Thinking out of the box, a Random Number is not necessary if we can mask it from email responses. In my specific case, I do not want non-staff to access RT. Only support agents.

Is some sort of ID number absolutely necessary in the subject field and can this be removed? I guess a more technical question is how RT tracks the email thread? Is it through the headers, or a basic primitive Subject field comparison ?

Then again... I'm thinking... a ticket number is so much easier if its relayed to support agents by caller if they decide to simply call for support.

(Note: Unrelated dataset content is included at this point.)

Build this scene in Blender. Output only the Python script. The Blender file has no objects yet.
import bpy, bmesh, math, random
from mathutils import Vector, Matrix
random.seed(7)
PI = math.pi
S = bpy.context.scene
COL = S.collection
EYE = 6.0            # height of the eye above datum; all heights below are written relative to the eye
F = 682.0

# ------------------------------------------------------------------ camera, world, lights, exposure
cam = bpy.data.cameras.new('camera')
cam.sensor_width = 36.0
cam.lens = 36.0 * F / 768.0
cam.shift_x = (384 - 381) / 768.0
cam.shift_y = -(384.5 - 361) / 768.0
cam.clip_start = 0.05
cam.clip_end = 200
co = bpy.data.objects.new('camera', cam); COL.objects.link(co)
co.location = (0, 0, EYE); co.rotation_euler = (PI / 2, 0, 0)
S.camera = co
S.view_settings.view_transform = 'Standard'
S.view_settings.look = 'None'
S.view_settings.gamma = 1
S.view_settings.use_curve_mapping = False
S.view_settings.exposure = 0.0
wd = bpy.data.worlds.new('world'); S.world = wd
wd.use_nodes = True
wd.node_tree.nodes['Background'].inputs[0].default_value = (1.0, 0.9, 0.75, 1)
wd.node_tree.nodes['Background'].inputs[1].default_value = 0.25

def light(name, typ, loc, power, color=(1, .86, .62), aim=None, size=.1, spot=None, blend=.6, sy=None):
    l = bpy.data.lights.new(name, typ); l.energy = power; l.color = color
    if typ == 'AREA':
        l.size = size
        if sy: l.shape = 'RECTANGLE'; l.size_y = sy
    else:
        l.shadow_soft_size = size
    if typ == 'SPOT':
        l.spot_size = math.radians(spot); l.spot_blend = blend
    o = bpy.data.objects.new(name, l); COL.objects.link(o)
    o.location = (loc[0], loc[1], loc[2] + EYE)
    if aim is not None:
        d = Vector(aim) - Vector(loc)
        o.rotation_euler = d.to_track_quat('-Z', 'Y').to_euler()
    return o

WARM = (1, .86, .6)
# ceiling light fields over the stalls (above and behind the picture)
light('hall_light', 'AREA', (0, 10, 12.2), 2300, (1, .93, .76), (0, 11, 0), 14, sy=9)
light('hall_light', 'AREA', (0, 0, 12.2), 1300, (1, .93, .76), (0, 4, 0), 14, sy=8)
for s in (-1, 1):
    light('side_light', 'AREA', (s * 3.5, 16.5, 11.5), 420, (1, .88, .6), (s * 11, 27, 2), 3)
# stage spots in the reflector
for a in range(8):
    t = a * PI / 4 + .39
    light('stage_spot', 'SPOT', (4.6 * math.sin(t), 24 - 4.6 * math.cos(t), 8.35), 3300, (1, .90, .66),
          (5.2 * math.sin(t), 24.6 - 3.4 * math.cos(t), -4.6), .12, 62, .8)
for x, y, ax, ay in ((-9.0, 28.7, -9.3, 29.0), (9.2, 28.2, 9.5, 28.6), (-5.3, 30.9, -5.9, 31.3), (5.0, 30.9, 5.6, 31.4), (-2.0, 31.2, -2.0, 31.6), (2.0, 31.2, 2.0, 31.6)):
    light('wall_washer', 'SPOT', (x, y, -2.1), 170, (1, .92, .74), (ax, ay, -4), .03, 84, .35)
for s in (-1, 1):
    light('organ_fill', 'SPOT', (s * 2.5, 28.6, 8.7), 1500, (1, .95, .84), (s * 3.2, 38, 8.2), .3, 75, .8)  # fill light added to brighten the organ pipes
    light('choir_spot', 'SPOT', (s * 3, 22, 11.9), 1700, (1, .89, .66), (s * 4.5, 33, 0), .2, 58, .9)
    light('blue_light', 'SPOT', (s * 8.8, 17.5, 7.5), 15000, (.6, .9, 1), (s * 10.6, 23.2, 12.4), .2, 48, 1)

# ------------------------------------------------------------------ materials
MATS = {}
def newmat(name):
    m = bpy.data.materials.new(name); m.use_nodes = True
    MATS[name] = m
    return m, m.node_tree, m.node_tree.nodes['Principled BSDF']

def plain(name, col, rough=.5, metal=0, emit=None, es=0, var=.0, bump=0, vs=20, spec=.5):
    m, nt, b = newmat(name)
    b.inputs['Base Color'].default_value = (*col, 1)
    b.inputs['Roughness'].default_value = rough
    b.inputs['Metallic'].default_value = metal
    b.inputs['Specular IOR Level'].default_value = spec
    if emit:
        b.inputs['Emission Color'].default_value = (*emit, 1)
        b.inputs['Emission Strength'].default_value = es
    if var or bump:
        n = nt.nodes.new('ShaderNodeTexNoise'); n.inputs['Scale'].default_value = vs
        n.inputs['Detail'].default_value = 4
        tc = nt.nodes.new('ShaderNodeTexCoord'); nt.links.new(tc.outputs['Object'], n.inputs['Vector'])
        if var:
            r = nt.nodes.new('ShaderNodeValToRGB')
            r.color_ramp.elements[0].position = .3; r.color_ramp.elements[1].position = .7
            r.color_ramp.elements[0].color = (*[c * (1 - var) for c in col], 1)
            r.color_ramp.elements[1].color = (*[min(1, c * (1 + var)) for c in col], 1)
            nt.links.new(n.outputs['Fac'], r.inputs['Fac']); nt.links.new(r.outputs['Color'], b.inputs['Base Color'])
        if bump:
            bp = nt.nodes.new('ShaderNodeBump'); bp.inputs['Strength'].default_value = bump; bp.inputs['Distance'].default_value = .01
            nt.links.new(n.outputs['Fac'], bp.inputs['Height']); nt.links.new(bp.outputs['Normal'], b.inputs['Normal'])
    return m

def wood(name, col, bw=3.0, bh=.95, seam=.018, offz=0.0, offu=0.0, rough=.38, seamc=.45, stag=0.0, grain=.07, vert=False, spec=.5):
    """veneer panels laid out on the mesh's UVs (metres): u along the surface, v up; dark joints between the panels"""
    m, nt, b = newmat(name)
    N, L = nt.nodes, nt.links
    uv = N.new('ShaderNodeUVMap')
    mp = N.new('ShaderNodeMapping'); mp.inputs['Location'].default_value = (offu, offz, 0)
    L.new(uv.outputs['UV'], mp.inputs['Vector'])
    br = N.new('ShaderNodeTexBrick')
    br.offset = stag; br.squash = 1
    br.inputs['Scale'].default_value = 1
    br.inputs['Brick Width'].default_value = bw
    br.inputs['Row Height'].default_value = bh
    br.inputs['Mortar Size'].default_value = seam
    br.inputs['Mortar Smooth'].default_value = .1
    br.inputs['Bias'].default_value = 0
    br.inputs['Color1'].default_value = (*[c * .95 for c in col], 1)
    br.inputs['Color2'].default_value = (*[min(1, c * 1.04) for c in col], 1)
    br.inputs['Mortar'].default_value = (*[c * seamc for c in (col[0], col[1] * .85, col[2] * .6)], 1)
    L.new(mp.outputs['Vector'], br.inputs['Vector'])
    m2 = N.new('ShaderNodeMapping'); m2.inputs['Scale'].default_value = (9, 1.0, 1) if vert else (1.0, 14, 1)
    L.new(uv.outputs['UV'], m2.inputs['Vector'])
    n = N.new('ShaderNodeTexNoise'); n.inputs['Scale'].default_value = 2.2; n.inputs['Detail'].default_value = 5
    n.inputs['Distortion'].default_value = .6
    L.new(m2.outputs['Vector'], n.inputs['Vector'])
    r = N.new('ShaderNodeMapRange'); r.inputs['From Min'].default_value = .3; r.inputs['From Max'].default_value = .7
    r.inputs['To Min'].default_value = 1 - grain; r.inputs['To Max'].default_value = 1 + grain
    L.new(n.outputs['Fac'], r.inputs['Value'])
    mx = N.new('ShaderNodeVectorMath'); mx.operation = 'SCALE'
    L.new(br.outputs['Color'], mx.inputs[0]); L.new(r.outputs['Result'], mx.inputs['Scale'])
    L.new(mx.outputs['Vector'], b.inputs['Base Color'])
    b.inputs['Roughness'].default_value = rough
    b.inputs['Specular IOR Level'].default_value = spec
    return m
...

Thoughts, ideas and suggestions welcome.


Jeffrey Pilant wrote on 10/25/2016 2:43 PM:
Reza writes:
The use case for random IDs is quite simple.   Ascending / serial number
of IDs compromises confidentiality.  End users would be able to guess
how busy I could be with the amount of tickets answered.  Its something
I don't want to disclose.   Almost ALL ticketing systems I have seen,
have a random arbitrary numeric or alpha-numeric ID.  Any other
suggestions on how to approach not displaying an obvious number to end
I don't think I have ever seen a random number for ticket ID.
I have seen many systems that show reports of number of tickets processed per 
unit of time and he average answer time.
I guess I have never encountered your need before.

Seeing a series of ticket IDs may tell them how fast tickets come in, but it 
will not tell them how fast they are answered.

What might be easier is to create a custom field that holds a random number 
(maybe a GUID?).  This number could then be placed in the email subject line in 
place of the ticket ID.  Likiewise, the email reader could read the number from 
the subject and look up the ID.  This would touch a lot fewer places in the 
code, and if the recipient only ever sees the email, they don't know the real 
number.  Meanwhile, users of the web interface see both real number and random 

If you allow them to see the web interface, the above will not work.

A simple possible solution is to add a random amount to the ticket sequence in 
the code that generates ticket numbers.  You will need a much larger max ticket 
ID since there is so much wasted space, but the random nature will obscure the 
number of real tickets between two given ticket IDs.